It’s official: traditional crafts are back in vogue. The V&A’s quilting exhibition, which opened on March 20, is the museum’s most successful to date in terms of pre-booked tickets. More than two million of us watch Monty Don’s BBC2 programme Mastercrafts each week and, with the help of avant garde artists such as Grayson Perry, crafts such as pottery are solidly back in the mainstream.

It’s estimated that they employ about 88,000 people in Britain and contribute £2.9 billion to the economy each year. However, according to those on the inside, the future of these ancient skills is in jeopardy, due to a lack of Government recognition. Specialised courses are being pulled from the curriculum, and the prohibitive cost to a craftsmen of taking on an apprentice (from £18,000 to £28,000 per year) means that many traditional skills will die out with the current generation of practitioners.

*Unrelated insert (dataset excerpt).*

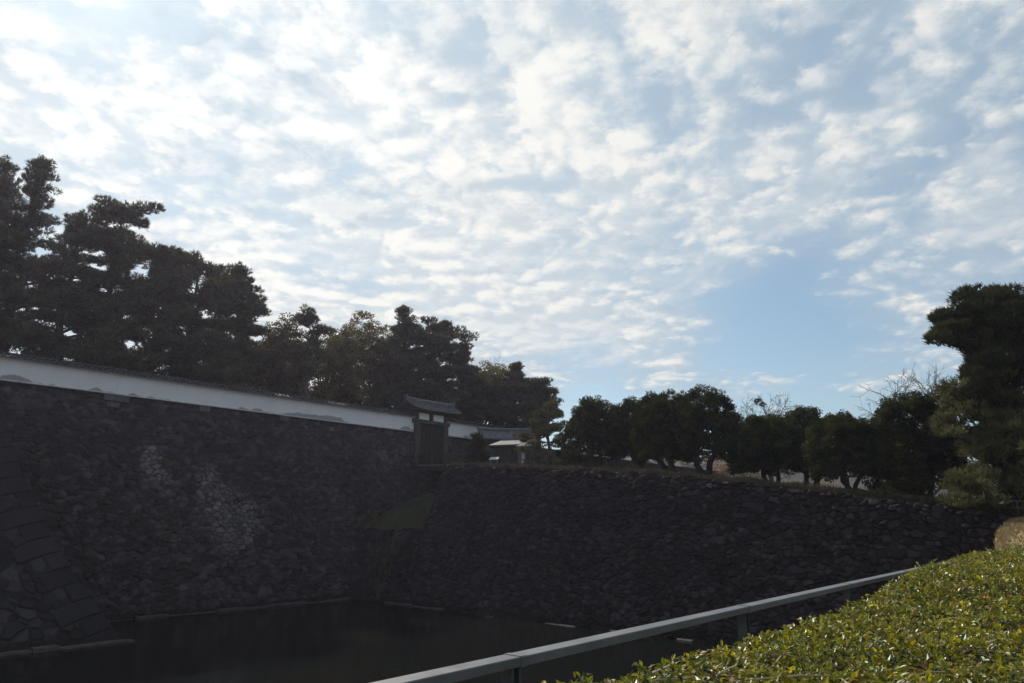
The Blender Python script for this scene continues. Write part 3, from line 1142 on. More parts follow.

The Heritage Crafts Association (HCA) last week pledged to lobby the Government and work to halt that decline. It specifically aims to help fight the cause of those skills, from coppicing to thimble-making, which fall outside the remit of the Crafts Council (primarily concerned with contemporary design) and groups such as English Heritage, which preserve objects, rather than methods. ‘These skills are part of our national identity, and yet this “living heritage” is barely recognised,’ says the HCA’s Chris Rowley. ‘In countries such as France, traditional crafts are supported and celebrated for their “Frenchness”.’

He points out that the 2003 UNESCO Convention for the Safeguarding of Intangible Cultural Heritage, which argued for ‘creating conditions that will encourage artisans to continue to produce crafts of all kinds, and to transmit their skills and knowledge to others’, was signed by some 120 countries-but not by Britain.

‘Much of our history is underpinned by our traditional crafts, from surnames such as Potter, Thatcher and Turner, to the history of a specific area,’ adds Robin Wood, HCA chairman. ‘A complete local-history identity can be demonstrated in one traditionally made Lake District basket.’

The HCA has two main goals: to raise awareness of the importance of traditional crafts, and to fight for financial support for apprenticeships and training programmes. ‘These are thriving businesses, and there are people who want to learn how to do them,’ says Mr Wood. ‘The problem that must be tackled before it’s too late is how to transfer the knowledge between generations.’

End of engravers?

British engravers are still seen as some of the best in the world, with a large proportion of international clients, but there’s only a handful left. Samantha Marsden (right) is, at 41, by far one of the youngest and one of very few women. ‘I think I was one of the last to do an apprenticeship during something of a golden era,’ she says.

The daughter of a gunsmith, she always wanted to be an engraver and, after a stint at art school, was lucky enough to be offered an apprenticeship with one of the best names in the business, George Lukes. ‘He was looking for someone to take over and so financed the apprenticeship himself,’ explains Mrs Marsden. ‘It takes at least five years to learn the craft, and, today, that’s simply not something I could afford to offer. There are a few bursaries available to help apprentices, but this excellent system has slightly fallen by the wayside in favour of university for all.’